The proposed sustainable delivery agency itself should be empowered to:

  • Create safe public charging infrastructure and/or battery swapping at delivery hubs.
  • Provide secure on-street bike parking at high pick-up and delivery locations.
  • Prevent the sale of mopeds to unlicensed drivers.

And the mayor and City Council should pass laws that:

  • Phase out all gas-powered vehicles, including cars and mopeds, for delivery, and require companies to provide non gas-powered mobility devices to workers.
  • Ban the practice of “immediate” delivery, including any service which promises delivery within 20 minutes or less.
  • Require the city to prioritize protected bike lanes based on delivery data, cyclist injury rates, and “biking on the sidewalk” summonses.

Given that residents of the wealthiest neighborhoods order the most food for delivery, that last recommendation sounded as if Transportation Alternatives was advocating for more safety infrastructure in the richest areas. But Harris disagreed.

"The goal here isn't that this would be the only metric, but additional data that could be used like Citi Bike trip data — as data points that help the city understand the conditions and the usage patterns," he said. "Look at where the delivery workers live. They cross the Queensboro Bridge and the bridges from the Bronx as they're commuting to work.
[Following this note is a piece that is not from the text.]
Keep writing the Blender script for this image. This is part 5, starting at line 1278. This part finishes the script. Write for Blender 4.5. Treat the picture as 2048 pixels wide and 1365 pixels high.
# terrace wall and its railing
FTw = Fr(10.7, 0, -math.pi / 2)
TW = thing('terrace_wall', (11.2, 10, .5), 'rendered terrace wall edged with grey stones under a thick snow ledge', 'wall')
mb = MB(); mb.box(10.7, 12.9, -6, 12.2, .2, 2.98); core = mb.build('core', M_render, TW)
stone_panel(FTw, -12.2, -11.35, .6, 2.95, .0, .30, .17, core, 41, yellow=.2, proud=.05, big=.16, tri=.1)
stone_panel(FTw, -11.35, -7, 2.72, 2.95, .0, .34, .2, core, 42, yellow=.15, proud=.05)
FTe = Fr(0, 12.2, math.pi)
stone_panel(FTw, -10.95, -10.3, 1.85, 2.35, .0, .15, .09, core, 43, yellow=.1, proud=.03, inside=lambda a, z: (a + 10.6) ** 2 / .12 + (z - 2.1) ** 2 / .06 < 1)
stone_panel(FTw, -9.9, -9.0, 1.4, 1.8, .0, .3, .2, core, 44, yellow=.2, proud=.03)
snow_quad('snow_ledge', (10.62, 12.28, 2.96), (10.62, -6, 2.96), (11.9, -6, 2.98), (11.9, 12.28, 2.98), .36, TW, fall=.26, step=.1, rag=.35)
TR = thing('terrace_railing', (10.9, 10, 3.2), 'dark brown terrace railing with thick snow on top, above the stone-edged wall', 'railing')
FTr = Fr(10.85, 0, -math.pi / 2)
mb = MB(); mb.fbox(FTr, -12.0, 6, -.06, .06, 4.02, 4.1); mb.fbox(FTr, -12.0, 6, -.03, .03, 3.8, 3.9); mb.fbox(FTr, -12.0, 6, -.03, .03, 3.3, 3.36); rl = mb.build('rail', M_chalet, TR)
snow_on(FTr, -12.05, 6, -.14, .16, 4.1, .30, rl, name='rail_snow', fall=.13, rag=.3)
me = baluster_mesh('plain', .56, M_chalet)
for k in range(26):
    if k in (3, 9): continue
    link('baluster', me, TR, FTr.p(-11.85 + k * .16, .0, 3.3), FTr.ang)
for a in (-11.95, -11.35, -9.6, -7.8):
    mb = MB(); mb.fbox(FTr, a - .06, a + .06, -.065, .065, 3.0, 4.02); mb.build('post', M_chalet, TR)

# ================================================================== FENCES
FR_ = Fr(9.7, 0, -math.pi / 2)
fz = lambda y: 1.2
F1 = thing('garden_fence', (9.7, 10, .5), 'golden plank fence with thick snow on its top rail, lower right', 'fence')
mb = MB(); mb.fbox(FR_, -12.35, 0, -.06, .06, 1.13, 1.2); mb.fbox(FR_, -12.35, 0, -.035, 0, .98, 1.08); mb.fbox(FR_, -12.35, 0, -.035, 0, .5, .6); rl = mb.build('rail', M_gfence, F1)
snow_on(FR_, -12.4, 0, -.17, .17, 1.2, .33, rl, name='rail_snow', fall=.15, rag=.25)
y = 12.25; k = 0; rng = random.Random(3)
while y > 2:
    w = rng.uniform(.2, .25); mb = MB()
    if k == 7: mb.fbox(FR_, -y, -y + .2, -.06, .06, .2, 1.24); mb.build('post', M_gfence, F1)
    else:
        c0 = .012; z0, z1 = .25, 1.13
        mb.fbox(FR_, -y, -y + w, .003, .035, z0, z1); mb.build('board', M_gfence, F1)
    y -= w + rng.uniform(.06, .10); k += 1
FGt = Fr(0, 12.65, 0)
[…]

Those areas need infrastructure and safety improvements."

City Hall said it is "in discussions with the City Council" to create an agency that will "regulate new forms of delivery transit while protecting workers and consumers and keeping all road users safe."

On Friday, after initial publication of this story, spokesman Charles Lutvak said the mayor and his team "appreciate feedback from across the city and will review the recommendations.”

A spokesman for Uber was quite dismissive.

"The Council has passed 10-plus bills regulating third-party delivery apps over the past three years," said Josh Gold of Uber. "Meanwhile grocery services remain completely unregulated and the 40 percent of city restaurants that use their own delivery staff still take advantage of a tip credit."

And a spokesman for DoorDash suggested that app giants have done their share already.

"The city’s minimum pay rate for food delivery workers specifically includes $2.26 per hour to compensate workers for personal costs associated with performing deliveries, the majority of which was calculated to pay for certified e-bikes, quality batteries, and safety equipment," said Eli Scheinholtz, adding that Transportation Alternatives' recommendations "do not address how dangerous batteries can be recycled or disposed of."

It's unclear if the money for equipment is nearly enough; since the city began regulating lithium-ion batteries, their costs have risen dramatically, as Streetsblog reported.

Harris pushed back on the industry pushback.

"The industry has created a race to the bottom which has made delivery worker the most dangerous profession in the city," he said. "And there's no real accountability for the apps. They promise to deliver your Thai food in under 30 minutes and, to them, it doesn't matter what's required. Well, it's having very, very serious consequences all across the city, not only for the workers, but for people who are being put in reckless conditions just trying to walk around the street."